[Input material start]

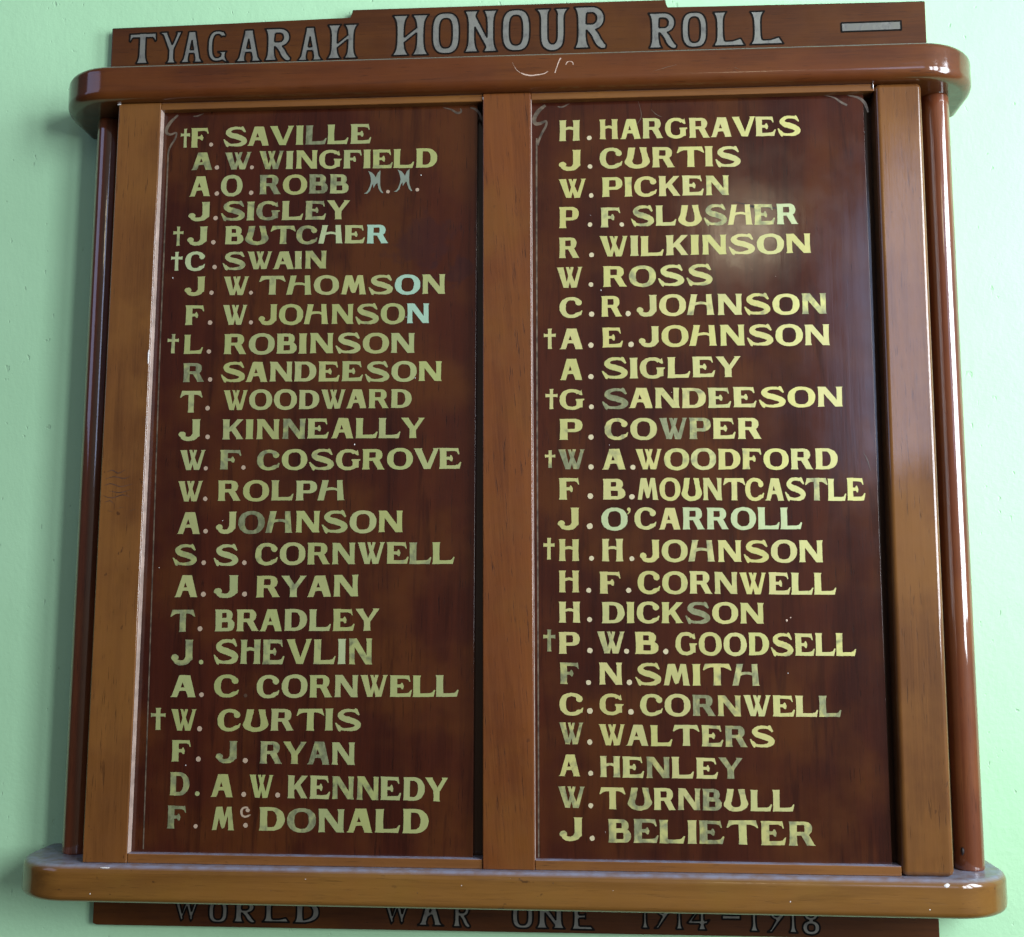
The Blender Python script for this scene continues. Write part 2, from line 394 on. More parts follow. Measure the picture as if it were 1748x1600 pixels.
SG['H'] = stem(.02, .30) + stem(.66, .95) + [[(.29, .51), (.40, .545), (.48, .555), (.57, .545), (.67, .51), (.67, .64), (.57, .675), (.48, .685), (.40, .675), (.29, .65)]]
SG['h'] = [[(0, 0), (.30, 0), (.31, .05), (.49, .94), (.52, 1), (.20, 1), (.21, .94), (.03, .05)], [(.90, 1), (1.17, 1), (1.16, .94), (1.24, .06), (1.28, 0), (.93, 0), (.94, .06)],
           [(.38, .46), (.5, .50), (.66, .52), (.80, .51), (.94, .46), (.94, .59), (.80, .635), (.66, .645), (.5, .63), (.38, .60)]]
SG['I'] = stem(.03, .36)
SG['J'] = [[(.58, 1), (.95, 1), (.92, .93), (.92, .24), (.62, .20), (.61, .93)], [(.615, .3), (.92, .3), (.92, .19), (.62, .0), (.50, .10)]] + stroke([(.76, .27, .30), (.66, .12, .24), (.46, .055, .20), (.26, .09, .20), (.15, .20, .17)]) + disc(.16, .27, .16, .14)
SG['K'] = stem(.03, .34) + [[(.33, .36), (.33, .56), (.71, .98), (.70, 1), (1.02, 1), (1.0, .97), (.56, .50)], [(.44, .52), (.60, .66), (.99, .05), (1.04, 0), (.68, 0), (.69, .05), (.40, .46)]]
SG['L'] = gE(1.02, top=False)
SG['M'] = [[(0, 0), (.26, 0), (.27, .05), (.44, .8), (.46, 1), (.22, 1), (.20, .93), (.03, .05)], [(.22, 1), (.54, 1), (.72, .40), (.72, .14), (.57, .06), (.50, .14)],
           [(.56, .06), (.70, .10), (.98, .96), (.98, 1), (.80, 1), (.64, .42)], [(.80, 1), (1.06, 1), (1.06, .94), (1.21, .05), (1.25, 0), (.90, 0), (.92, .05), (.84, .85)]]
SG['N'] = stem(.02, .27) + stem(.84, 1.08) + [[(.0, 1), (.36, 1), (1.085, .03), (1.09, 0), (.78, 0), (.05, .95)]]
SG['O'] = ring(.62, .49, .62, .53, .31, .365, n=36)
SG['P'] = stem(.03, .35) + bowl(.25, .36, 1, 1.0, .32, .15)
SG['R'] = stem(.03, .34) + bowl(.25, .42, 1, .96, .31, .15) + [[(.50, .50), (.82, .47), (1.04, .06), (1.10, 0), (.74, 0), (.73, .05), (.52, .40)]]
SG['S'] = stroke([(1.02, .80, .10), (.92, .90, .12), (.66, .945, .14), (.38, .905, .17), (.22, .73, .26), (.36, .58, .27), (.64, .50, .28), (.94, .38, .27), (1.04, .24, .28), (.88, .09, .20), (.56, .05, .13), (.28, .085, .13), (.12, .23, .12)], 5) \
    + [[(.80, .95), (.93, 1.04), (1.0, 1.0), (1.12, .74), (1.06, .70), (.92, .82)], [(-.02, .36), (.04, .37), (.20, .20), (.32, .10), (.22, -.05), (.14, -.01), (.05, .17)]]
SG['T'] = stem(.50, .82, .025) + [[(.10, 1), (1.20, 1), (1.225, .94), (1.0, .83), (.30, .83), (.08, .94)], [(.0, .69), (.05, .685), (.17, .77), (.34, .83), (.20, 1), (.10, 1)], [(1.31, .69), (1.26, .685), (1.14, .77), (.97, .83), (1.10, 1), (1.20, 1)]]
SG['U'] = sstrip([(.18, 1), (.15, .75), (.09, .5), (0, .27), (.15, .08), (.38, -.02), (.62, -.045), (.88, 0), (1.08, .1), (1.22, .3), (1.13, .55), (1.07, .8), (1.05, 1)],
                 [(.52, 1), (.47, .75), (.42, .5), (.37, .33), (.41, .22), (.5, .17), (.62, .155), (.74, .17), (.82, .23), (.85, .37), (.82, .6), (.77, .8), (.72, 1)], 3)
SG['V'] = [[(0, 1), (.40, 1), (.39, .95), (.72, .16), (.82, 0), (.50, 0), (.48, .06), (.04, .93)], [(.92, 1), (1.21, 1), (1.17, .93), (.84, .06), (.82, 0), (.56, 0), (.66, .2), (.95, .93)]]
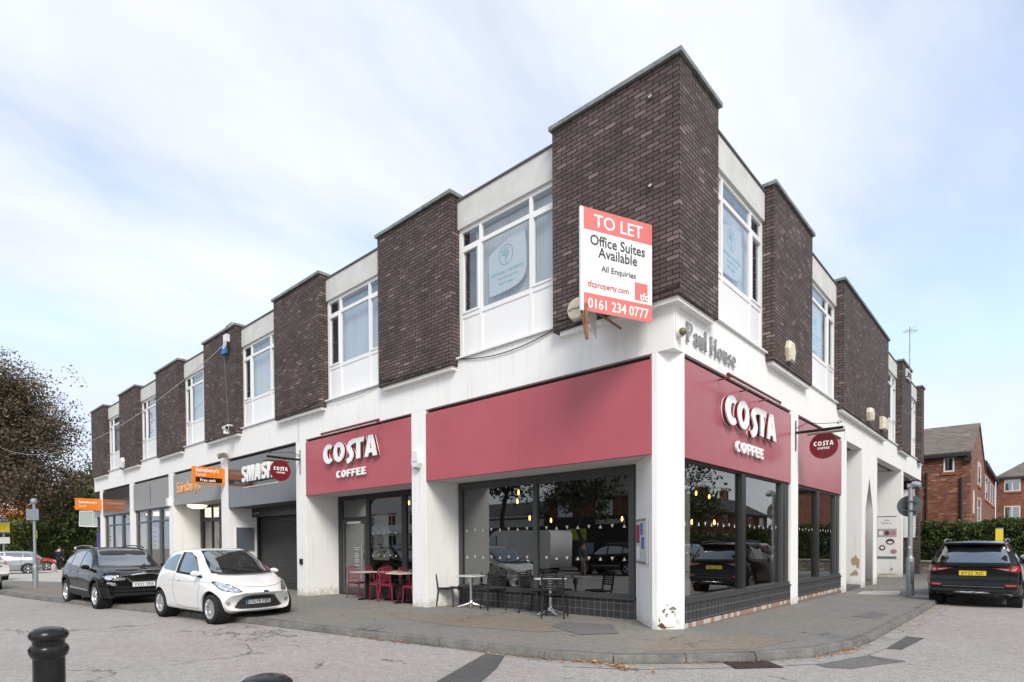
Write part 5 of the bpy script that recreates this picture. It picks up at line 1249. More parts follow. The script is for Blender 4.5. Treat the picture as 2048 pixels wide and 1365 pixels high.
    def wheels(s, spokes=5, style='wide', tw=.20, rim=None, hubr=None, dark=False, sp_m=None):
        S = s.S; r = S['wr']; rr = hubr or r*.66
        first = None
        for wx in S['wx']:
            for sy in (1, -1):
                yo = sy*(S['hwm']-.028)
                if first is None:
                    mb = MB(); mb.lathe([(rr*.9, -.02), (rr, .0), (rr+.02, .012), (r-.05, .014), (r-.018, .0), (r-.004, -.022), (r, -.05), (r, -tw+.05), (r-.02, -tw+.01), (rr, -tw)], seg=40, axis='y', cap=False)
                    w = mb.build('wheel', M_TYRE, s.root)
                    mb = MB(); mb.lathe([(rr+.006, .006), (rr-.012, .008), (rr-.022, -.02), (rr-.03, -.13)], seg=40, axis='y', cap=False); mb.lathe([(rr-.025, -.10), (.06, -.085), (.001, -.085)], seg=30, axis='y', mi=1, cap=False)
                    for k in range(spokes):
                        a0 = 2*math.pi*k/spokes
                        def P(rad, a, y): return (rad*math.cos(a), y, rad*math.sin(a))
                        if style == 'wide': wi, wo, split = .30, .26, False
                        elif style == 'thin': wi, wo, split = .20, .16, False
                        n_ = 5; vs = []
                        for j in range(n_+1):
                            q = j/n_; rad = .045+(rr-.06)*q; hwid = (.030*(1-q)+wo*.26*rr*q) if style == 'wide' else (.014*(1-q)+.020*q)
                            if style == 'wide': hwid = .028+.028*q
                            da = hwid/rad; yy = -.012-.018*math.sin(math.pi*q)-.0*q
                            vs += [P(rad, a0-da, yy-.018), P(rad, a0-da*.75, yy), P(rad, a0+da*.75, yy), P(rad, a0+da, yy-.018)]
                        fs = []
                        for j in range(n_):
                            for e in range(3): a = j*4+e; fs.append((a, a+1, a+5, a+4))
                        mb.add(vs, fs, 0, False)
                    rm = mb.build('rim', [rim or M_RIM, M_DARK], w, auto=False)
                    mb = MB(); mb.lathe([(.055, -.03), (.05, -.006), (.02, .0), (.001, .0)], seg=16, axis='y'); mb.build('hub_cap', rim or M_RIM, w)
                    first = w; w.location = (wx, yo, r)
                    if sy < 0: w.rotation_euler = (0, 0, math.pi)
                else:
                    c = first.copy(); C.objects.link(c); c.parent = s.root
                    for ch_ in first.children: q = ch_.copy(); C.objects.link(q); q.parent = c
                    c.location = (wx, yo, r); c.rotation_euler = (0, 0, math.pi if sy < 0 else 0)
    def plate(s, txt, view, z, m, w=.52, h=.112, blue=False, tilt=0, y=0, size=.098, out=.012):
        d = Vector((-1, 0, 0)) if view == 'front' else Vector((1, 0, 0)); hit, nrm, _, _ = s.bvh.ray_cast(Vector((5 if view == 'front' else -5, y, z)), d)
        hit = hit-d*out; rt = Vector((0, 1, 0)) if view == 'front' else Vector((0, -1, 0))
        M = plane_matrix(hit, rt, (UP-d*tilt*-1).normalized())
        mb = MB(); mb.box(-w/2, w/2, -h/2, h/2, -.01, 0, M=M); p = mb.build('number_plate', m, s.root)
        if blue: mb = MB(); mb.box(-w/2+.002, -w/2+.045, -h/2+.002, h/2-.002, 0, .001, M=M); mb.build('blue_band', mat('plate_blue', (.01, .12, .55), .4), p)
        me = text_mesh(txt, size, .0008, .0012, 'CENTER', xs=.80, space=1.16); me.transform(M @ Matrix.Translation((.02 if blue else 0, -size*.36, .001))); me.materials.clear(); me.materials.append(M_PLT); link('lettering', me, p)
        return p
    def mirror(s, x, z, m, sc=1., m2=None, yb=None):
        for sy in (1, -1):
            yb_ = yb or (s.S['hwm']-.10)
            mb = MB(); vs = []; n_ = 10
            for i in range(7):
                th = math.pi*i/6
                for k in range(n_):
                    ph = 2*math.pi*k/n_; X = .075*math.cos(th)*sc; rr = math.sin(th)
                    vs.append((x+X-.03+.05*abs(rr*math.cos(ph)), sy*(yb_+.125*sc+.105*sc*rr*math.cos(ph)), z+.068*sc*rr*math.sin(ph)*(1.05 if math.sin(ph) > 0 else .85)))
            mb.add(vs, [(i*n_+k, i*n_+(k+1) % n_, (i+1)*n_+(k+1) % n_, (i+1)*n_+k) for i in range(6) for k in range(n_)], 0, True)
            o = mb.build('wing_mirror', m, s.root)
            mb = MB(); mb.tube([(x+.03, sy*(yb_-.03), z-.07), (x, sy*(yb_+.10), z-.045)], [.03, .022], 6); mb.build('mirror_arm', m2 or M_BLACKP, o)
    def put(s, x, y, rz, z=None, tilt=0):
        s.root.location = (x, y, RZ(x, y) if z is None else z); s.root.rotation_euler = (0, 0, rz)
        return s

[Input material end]

» **Job**
Find how many lines hold the string "script", and state that number alone.

» **Written response**
2